Use your SWOT analysis to review goals:

Part of great goal planning is making relevant and achievable goals. But, relevance and achievability are relative and can’t be assessed in a vacuum. You need points of reference. Profit & Loss reports, budgets, and financial projections all help you determine if a goal is financiallyyy relevant and achievable. But, you need strategic planning exercises (like a SWOT analysis) to help figure out if a goal is strategicallyyy relevant and achievable. After creating your goals, set them next to your SWOT analysis and compare each goal to your SWOT. Do your goals lean into your strengths and opportunities? Do your goals avoid (or correct for) your weaknesses and threats? If a goal conflicts with your SWOT analysis (for example, you’re a procrastinator and a goal requires extreme timeliness to succeed), take it back to the drawing board.

 

Use it when creating your budgets, forecasts, and financial decisions:

You can’t build a great budget or financial forecast with justtt financial data. It can only be extrapolated so far on its own. You also need to consider the rest of your business, the direction it’s heading in, and any outside factors that’re affecting it then make a few assumptions and educated guesses from there. And, your SWOT analysis is a convenient, one-page summary of your business and outside factors. Review your SWOT analysis before creating budgets and forecasts.

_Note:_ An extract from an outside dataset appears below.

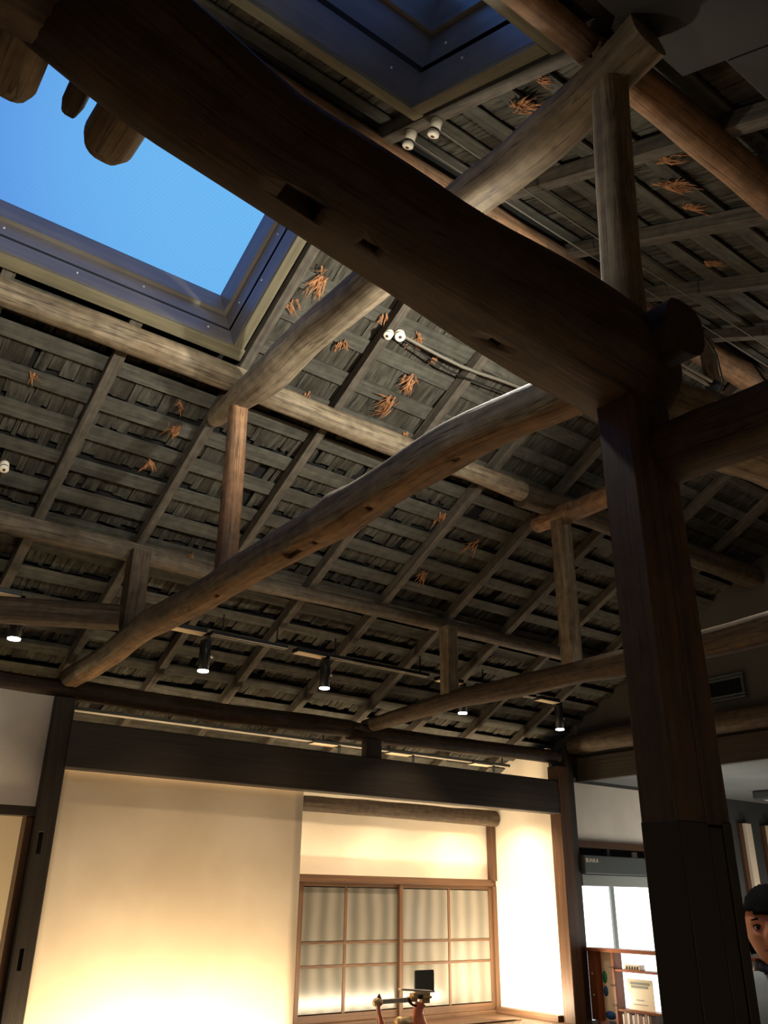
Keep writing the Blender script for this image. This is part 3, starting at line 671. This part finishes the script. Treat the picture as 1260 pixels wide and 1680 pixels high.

Unfortunately, there’s no direct correlation or easy way to carry SWOT insights over to your budget, but it’ll refresh your memory of factors that could impact your budgets and forecasts but may’ve been forgotten otherwise.

 

Action Item:

 

Do a SWOT analysis. You don’t need a fancy template. Just write out Strengths, Weaknesses, Opportunities, and Threats then go to town.

(Note: I wish I could find my first SWOT analysis from when I was an accounting student. It was terribleee. And, it’s okay if yours is too. It’s a learning process.)